In deep geothermal wells, several casing sizes are installed and cemented to create several barriers, while the hot fluid is produced from depth or cold fluid is reinjected at depth after the heat has been extracted at the surface. Most of the German geothermal projects comprise a so-called doublet, i.e., one well is used for production and another well is used for reinjection.
After a geothermal well has been drilled to depth, hydraulic tests are performed to gain the productivity and/or injectivity value of the well while the drilling rig is still on site. Therefore, steady state conditions cannot always be reached and the hydraulic results need to be extrapolated, if no further long-term circulation test will be performed, after the rig has been released.

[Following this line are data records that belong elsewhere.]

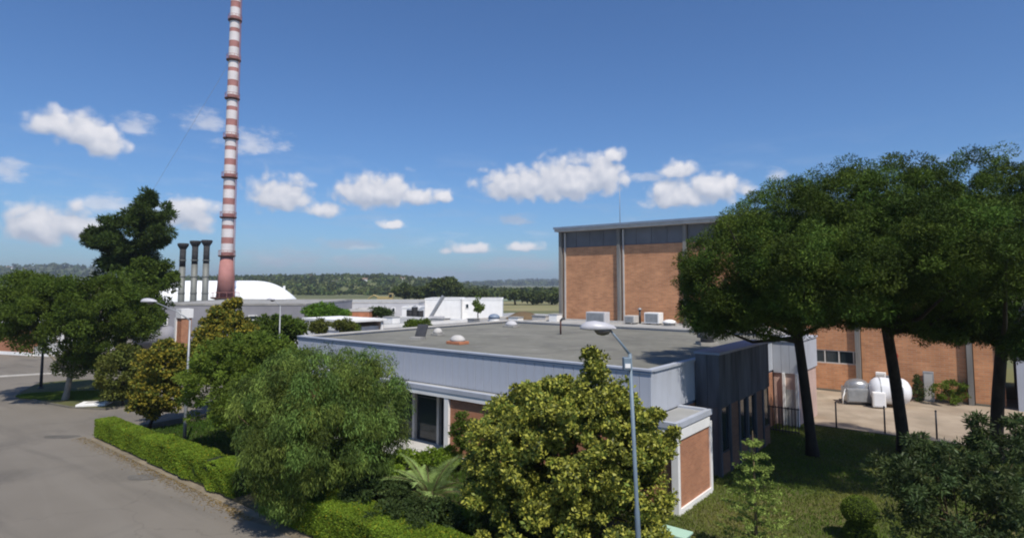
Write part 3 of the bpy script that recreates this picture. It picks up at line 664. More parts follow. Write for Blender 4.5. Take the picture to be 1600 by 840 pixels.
t = thing('roof_mast', dp(977, 352, 62) + Vector((0, 3, 0)), 'thin whip mast standing on the hall roof', 'mast'); t.location.z = 13.66
MB().tube([(0, 0, 0), (0, 0, 5.2)], [.05, .02], 6).build('pole', MT['greymetal'], t, True); MB().box(-.15, .15, -.15, .15, 0, .1).build('base', MT['greymetal'], t)
# blue side building at the right of the hall
bb = thing('blue_shed', cw(-10.85, HB-.6), 'pale blue-grey sheet metal shed at the right end of the brick hall', 'shed', RZ)
for i in range(14): MB().box(i*.9+.01-.0, i*.9+.89, 0, .1, 0, 6.5).build('wall_sheet', MT['fascia'], bb) if i == 0 else None
src = bb.children[0]
for i in range(1, 14): o = src.copy(); COL.objects.link(o); o.parent = bb; o.location = (i*.9, 0, 0)
MB().box(0, 12.6, .1, 12, 0, 6.5).build('core', MT['greywall'], bb); MB().box(-.1, 12.7, -.15, 12.1, 6.5, 6.7).build('roof', MT['greyroof'], bb)

# ------------------------------------------------------------------ red and white ringed chimney
CD = 110.0; cb_ = dp(352, 470, CD); ch = thing('banded_chimney', (cb_.x, CD, 0), 'tall red and white banded chimney mast with ring platforms', 'chimney')
def zpix(py, D): return dp(360, py, D).z
zr = [zpix(y, CD) for y in (400, 340, 278, 217, 155, 95, 33, -28, -88)]
z0 = zpix(466, CD)
MB().lathe([(2.2, 0), (1.8, z0-1), (1.75, z0)], 28).build('base_drum', MT['chimred'], ch, True)
MB().lathe([(1.62, z0), (1.08, zr[0]-.15)], 28).build('tapered_base', MT['chimred'], ch, True)
def plat(z, r, mm='rust', name='ring_platform'):
    t_ = MB(); t_.lathe([(r*.8, z-.35), (r*1.35, z-.08), (r*1.42, z), (r*1.42, z+.12), (r*.9, z+.14)], 24); o = t_.build(name, MT[mm], ch)
    # railing
    k = MB()
    for j in range(12): t = 2*pi*j/12; k.tube([(r*1.36*cos(t), r*1.36*sin(t), z+.1), (r*1.36*cos(t), r*1.36*sin(t), z+1.0)], [.035, .035], 4)
    pts = [(r*1.36*cos(2*pi*j/20), r*1.36*sin(2*pi*j/20), z+1.0) for j in range(21)]; k.tube(pts, [.035]*21, 4, False)
    k.build('railing', MT['chimred'], o)
    return o
plat(z0+.1, 1.75)
seglist = []
for i in range(len(zr)-1):
    za, zb = zr[i], zr[i+1]; h = zb-za
    r0 = 1.05 - .03*i
    # between platforms: white, red, white, red, white, red
    fr = [0, .10, .32, .48, .70, .80, .985]
    for j in range(6):
        c = 'chimred' if j % 2 == 0 else 'chimwhite'
        rr = r0 - .03*j/6 - (.012 if c == 'chimred' else 0) 
        MB().lathe([(rr, za+fr[j]*h), (rr, za+fr[j+1]*h)], 32).build('red_band' if c == 'chimred' else 'white_band', MT[c], ch)
    plat(za, r0)
    # ladder rails up the side
k = MB()
for s in (-.2, .2): k.tube([(1.55, s, z0), (1.3, s, zr[0]), (.98, s, zr[-1])], [.05, .05, .05], 5)
zz = z0
while zz < zr[-1]:
    x = 1.5 - .4*(zz-z0)/(zr[-1]-z0); k.tube([(x, -.2, zz), (x, .2, zz)], [.03, .03], 4, False); zz += .5
k.build('ladder', MT['chimred'], ch)
plat(zr[-1], .85); MB().lathe([(.8, zr[-1]), (.8, zr[-1]+1.5), (.7, zr[-1]+1.5), (.7, zr[-1]+1.0)], 20).build('mouth', MT['soot'], ch, True)
ga = dp(100, 470, CD); gw = thing('guy_wire', (ga.x, CD+2, 0), 'thin steel guy wire running steeply down left from the banded chimney', 'cable')
MB().tube([(0, 0, 0), (cb_.x-ga.x-.9, -2, zpix(100, CD))], [.022, .022], 5).build('wire', MT['greymetal'], gw); MB().box(-.5, .5, -.5, .5, -.1, .4).build('anchor_block', MT['concrete'], gw)

# three steel flues
for (x, yt, lab) in ((284, 380, 'leftmost of the three sooty steel flues, a little shorter than the others'), (303, 376, 'middle one of the three sooty steel flues with flared caps'), (321, 375, 'rightmost of the three steel flues, nearest the banded chimney')):
    D = 92.; top_ = dp(x, yt, D).z; px_ = dp(x, 440, D).x
    t = thing('steel_flue', (px_, D, 0), lab, 'flue', 0, 'three steel flues beside the chimney')
    MB().lathe([(.46, 0), (.46, top_-3.6)], 18).build('lower_pipe', MT['stack'], t, True)
    MB().lathe([(.44, top_-3.6), (.44, top_-.9)], 18).build('sooty_pipe', MT['soot'], t, True)
    MB().lathe([(.45, top_-.9), (.78, top_-.35), (.80, top_-.05), (.7, top_)], 18).build('flared_cap', MT['soot'], t, True)
    for zz in (6.5, 9, 11.5): MB().lathe([(.52, zz), (.52, zz+.15)], 18).build('flange', MT['stack'], t)

# white vaulted hall (rounded ends)
vz = dp(300, 438, 135).z; D = 135
xl = dp(150, 440, D).x; xr = dp(465, 472, D+7).x; W_ = 14.0; endr = 11.
vt = thing('vaulted_hall', ((xl+xr)/2, D+W_/2, 0), 'big bright white air-supported hall with rounded end behind the chimney', 'hall')
v = []; f = []; nx, na = 46, 22; L2 = (xr-xl)/2
for i in range(nx+1):
    x = -L2 + 2*L2*i/nx; e = max(0, abs(x)-(L2-endr))/endr; s = max(0, 1-min(e, 1)**2.5)
    for j in range(na+1):
        t = pi*j/na; rib = 1
        v.append((x, -cos(t)*W_/2*(.35+.65*s), 3.4*min(1, s*9+.001) + (vz-3.4)*s*rib*sin(t)**.8 if 0 < j < na else (3.4 if s > .05 else 3.4)))
for i in range(nx):
    for j in range(na): q = i*(na+1)+j; f.append((q, q+na+1, q+na+2, q+1))
new_mesh('membrane', v, f, MT['vinyl'], vt, True)
MB().box(-L2, L2, -W_/2, W_/2, 0, 3.42).build('base_wall', MT['palewall'], vt)
xx = dp(426, 436, D).x - (xl+xr)/2
ee = max(0, abs(xx)-(L2-endr))/endr; zt_ = 3.4+(vz-3.4)*max(0, 1-min(ee, 1)**2.5)
MB().tube([(xx, 0, zt_-.6), (xx, 0, zt_+1.0)], [.28, .28], 8).build('roof_vent', MT['white'], vt)

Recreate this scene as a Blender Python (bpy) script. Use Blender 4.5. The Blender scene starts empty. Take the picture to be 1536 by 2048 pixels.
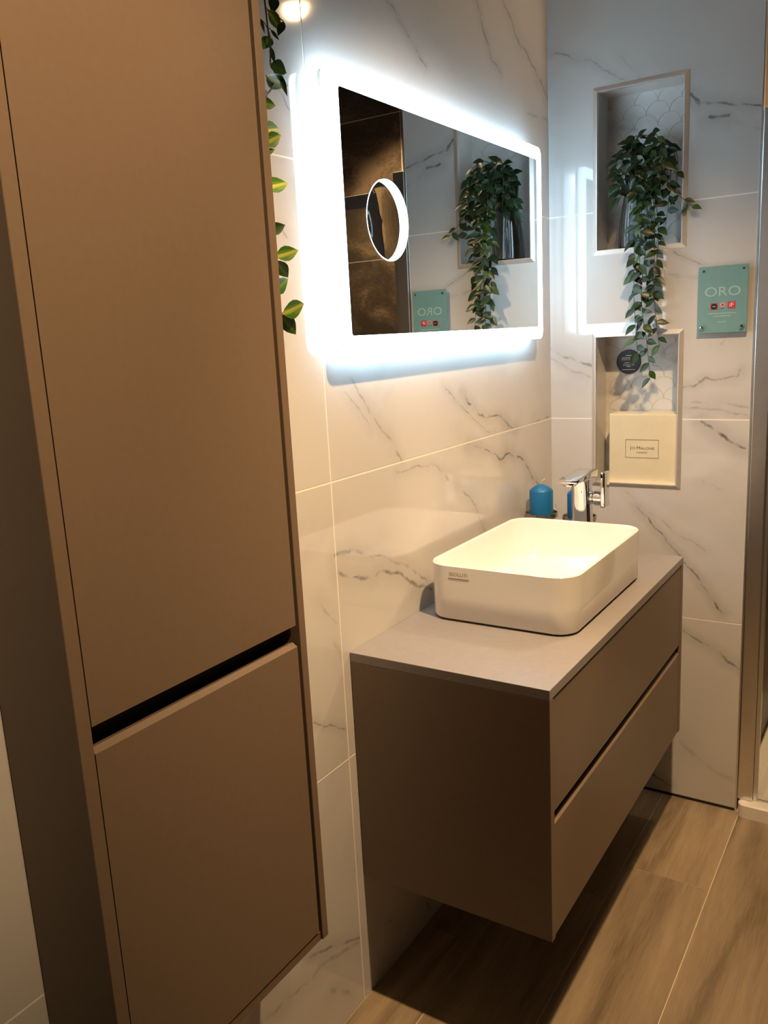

In all German projects, the water needs to be artificially lifted with a downhole-pump system and sometimes an additional reinjection pump is used to increase the pumping pressure for injection. The production pump is the master and the reinjection pump is the slave in the thermal brine cycle. Only during commissioning, it can be proven, whether the installed pump curves are matching the reservoir long-term trends of the wells, while pump failures, well integrity losses and any other damage of the installed equipment need to be avoided. The experience in commissioning geothermal heat and power plants with and without a reinjection pump will be reported on three different examples, Landau, Insheim (URG), and Polling (Molasse).